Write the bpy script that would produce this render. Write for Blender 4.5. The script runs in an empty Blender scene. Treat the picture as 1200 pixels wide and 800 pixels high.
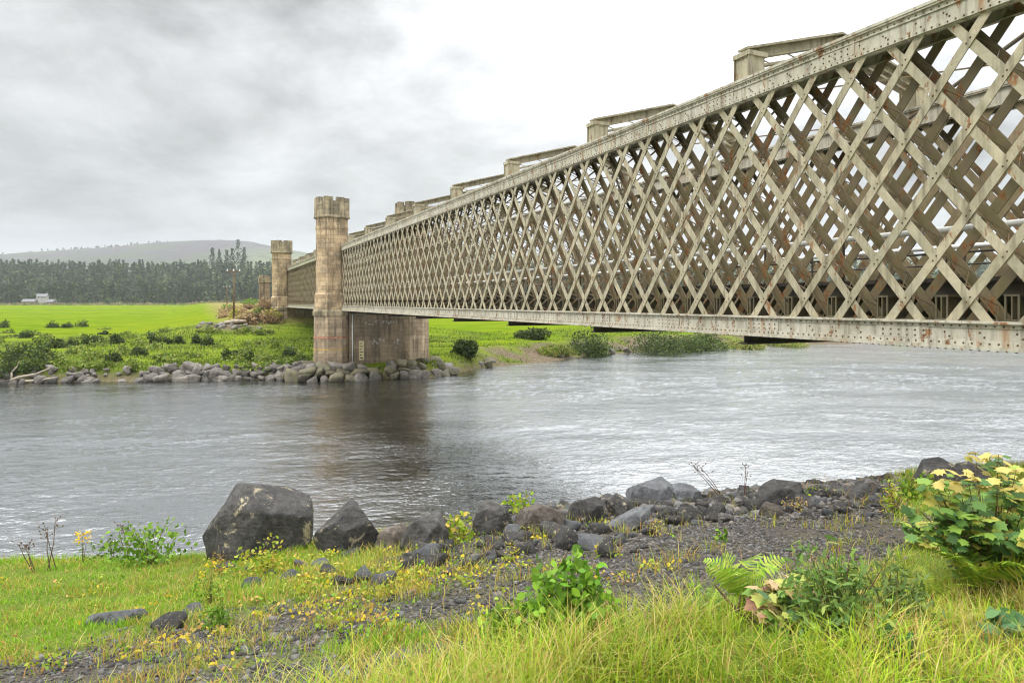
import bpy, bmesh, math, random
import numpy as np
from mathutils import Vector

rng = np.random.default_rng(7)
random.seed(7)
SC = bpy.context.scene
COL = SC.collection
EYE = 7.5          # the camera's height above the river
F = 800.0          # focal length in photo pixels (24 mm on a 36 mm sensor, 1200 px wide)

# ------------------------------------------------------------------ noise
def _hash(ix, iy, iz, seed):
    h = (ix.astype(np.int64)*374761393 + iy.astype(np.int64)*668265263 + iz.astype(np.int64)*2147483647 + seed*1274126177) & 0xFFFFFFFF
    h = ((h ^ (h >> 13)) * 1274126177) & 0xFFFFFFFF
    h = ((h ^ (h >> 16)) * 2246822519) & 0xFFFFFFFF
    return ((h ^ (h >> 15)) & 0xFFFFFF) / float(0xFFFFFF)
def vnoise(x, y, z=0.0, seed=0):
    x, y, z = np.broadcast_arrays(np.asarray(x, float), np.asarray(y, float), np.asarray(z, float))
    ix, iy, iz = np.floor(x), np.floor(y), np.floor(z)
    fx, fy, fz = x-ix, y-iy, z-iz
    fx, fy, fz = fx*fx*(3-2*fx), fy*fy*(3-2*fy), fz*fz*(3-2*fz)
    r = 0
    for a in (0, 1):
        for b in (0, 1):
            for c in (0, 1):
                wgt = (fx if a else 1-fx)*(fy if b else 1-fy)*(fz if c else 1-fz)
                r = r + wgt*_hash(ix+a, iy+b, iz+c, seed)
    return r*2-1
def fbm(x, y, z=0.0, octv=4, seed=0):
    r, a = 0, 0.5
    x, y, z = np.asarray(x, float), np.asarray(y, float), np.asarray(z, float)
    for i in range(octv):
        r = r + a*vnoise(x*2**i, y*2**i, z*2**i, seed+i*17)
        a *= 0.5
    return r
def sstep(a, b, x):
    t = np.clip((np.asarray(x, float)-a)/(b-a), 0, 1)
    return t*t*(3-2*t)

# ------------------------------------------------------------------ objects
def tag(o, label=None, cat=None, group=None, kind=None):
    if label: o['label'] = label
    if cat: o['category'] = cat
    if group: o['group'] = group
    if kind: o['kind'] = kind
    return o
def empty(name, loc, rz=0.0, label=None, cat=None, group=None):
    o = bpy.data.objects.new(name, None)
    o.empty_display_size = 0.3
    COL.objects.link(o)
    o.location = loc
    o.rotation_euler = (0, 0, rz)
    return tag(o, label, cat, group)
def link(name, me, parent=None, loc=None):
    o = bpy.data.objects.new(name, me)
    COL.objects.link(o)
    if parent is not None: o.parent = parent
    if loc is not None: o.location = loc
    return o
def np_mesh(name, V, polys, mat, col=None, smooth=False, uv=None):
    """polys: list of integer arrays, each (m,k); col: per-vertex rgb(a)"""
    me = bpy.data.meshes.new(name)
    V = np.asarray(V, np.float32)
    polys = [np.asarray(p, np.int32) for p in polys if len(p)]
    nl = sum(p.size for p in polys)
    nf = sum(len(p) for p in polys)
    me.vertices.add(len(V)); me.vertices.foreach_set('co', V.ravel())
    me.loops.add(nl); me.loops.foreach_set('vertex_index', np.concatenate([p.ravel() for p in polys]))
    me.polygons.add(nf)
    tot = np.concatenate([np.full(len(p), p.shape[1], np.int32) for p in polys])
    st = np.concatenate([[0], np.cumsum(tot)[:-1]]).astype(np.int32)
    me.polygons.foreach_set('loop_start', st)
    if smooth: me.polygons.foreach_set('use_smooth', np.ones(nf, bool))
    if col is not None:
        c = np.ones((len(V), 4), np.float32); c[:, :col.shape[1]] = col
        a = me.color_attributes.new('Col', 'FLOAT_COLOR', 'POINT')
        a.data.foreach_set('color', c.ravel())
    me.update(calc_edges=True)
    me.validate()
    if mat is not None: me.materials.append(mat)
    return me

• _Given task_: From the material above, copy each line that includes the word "wide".

• _Solution below_:
Write the bpy script that would produce this render. Write for Blender 4.5. The script runs in an empty Blender scene. Treat the picture as 1200 pixels wide and 800 pixels high.
F = 800.0          # focal length in photo pixels (24 mm on a 36 mm sensor, 1200 px wide)